#### Your objective
Please transcribe the data below exactly. Leave the pictures out.

#### Data block
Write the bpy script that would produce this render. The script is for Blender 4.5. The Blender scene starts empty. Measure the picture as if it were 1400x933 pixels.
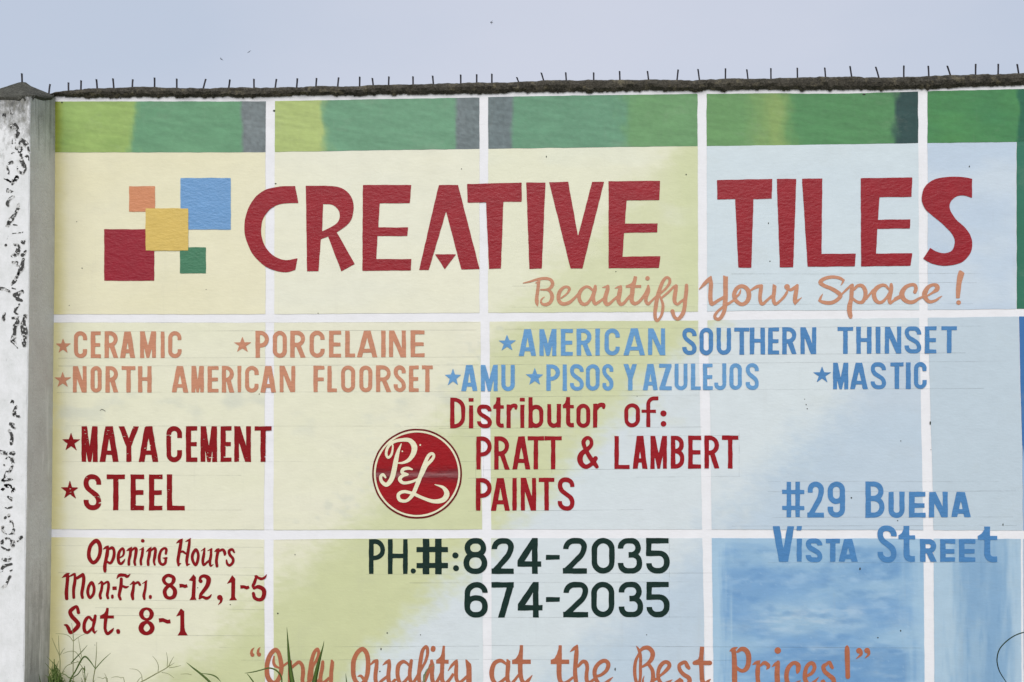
import bpy, math, random
import numpy as np
from mathutils import Matrix, Vector

# ------------------------------------------------------------------ camera, world, sun, exposure
SC = bpy.context.scene
COL = SC.collection
F_PX = 1429.0                       # focal length in photo pixels (photo is 1400 x 933)
CAM_LOC = np.array([0.0, -5.0, 1.65])
YAW, PITCH, ROLL = math.radians(1.6), math.radians(1.75), math.radians(-0.30)
CAM_M = Matrix.Rotation(YAW, 3, 'Z') @ Matrix.Rotation(math.pi / 2 + PITCH, 3, 'X') @ Matrix.Rotation(ROLL, 3, 'Z')
cam_data = bpy.data.cameras.new('camera')
cam_data.sensor_width = 36.0
cam_data.lens = 36.0 * F_PX / 1400.0
cam_data.clip_start = 0.05
cam_data.clip_end = 5000.0
cam = bpy.data.objects.new('camera', cam_data)
COL.objects.link(cam)
cam.location = CAM_LOC
cam.rotation_euler = CAM_M.to_euler('XYZ')
SC.camera = cam

SUN_ELEV, SUN_AZ = 43.0, 1.0       # the sun stands high behind the camera, spread wide by the overcast
world = bpy.data.worlds.new('World')
SC.world = world
world.use_nodes = True
wn, wl = world.node_tree.nodes, world.node_tree.links
wn.clear()
sky = wn.new('ShaderNodeTexSky')
sky.sky_type = 'NISHITA'
sky.sun_disc = False
sky.sun_elevation = math.radians(SUN_ELEV)
sky.sun_rotation = math.radians(180.0 + SUN_AZ)
sky.air_density, sky.dust_density, sky.ozone_density = 1.0, 3.0, 1.0
tcw = wn.new('ShaderNodeTexCoord')
cloud = wn.new('ShaderNodeTexNoise')
cloud.inputs['Scale'].default_value = 2.2
cloud.inputs['Detail'].default_value = 5.0
ramp = wn.new('ShaderNodeValToRGB')
ramp.color_ramp.elements[0].position, ramp.color_ramp.elements[0].color = 0.25, (5.7, 6.4, 7.75, 1)
ramp.color_ramp.elements[1].position, ramp.color_ramp.elements[1].color = 0.75, (6.75, 7.1, 8.25, 1)
mixw = wn.new('ShaderNodeMix')
mixw.data_type = 'RGBA'
mixw.inputs[0].default_value = 0.9
bg = wn.new('ShaderNodeBackground')
bg.inputs['Strength'].default_value = 0.051
wo = wn.new('ShaderNodeOutputWorld')
mpw = wn.new('ShaderNodeMapping')
mpw.inputs['Scale'].default_value = (1, 1, 2.5)
wl.new(tcw.outputs['Generated'], mpw.inputs['Vector'])
wl.new(mpw.outputs['Vector'], cloud.inputs['Vector'])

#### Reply
Write the bpy script that would produce this render. The script is for Blender 4.5. The Blender scene starts empty. Measure the picture as if it were 1400x933 pixels.
import bpy, math, random
import numpy as np
from mathutils import Matrix, Vector

# ------------------------------------------------------------------ camera, world, sun, exposure
SC = bpy.context.scene
COL = SC.collection
F_PX = 1429.0                       # focal length in photo pixels (photo is 1400 x 933)
CAM_LOC = np.array([0.0, -5.0, 1.65])
YAW, PITCH, ROLL = math.radians(1.6), math.radians(1.75), math.radians(-0.30)
CAM_M = Matrix.Rotation(YAW, 3, 'Z') @ Matrix.Rotation(math.pi / 2 + PITCH, 3, 'X') @ Matrix.Rotation(ROLL, 3, 'Z')
cam_data = bpy.data.cameras.new('camera')
cam_data.sensor_width = 36.0
cam_data.lens = 36.0 * F_PX / 1400.0
cam_data.clip_start = 0.05
cam_data.clip_end = 5000.0
cam = bpy.data.objects.new('camera', cam_data)
COL.objects.link(cam)
cam.location = CAM_LOC
cam.rotation_euler = CAM_M.to_euler('XYZ')
SC.camera = cam

SUN_ELEV, SUN_AZ = 43.0, 1.0       # the sun stands high behind the camera, spread wide by the overcast
world = bpy.data.worlds.new('World')
SC.world = world
world.use_nodes = True
wn, wl = world.node_tree.nodes, world.node_tree.links
wn.clear()
sky = wn.new('ShaderNodeTexSky')
sky.sky_type = 'NISHITA'
sky.sun_disc = False
sky.sun_elevation = math.radians(SUN_ELEV)
sky.sun_rotation = math.radians(180.0 + SUN_AZ)
sky.air_density, sky.dust_density, sky.ozone_density = 1.0, 3.0, 1.0
tcw = wn.new('ShaderNodeTexCoord')
cloud = wn.new('ShaderNodeTexNoise')
cloud.inputs['Scale'].default_value = 2.2
cloud.inputs['Detail'].default_value = 5.0
ramp = wn.new('ShaderNodeValToRGB')
ramp.color_ramp.elements[0].position, ramp.color_ramp.elements[0].color = 0.25, (5.7, 6.4, 7.75, 1)
ramp.color_ramp.elements[1].position, ramp.color_ramp.elements[1].color = 0.75, (6.75, 7.1, 8.25, 1)
mixw = wn.new('ShaderNodeMix')
mixw.data_type = 'RGBA'
mixw.inputs[0].default_value = 0.9
bg = wn.new('ShaderNodeBackground')
bg.inputs['Strength'].default_value = 0.051
wo = wn.new('ShaderNodeOutputWorld')
mpw = wn.new('ShaderNodeMapping')
mpw.inputs['Scale'].default_value = (1, 1, 2.5)
wl.new(tcw.outputs['Generated'], mpw.inputs['Vector'])
wl.new(mpw.outputs['Vector'], cloud.inputs['Vector'])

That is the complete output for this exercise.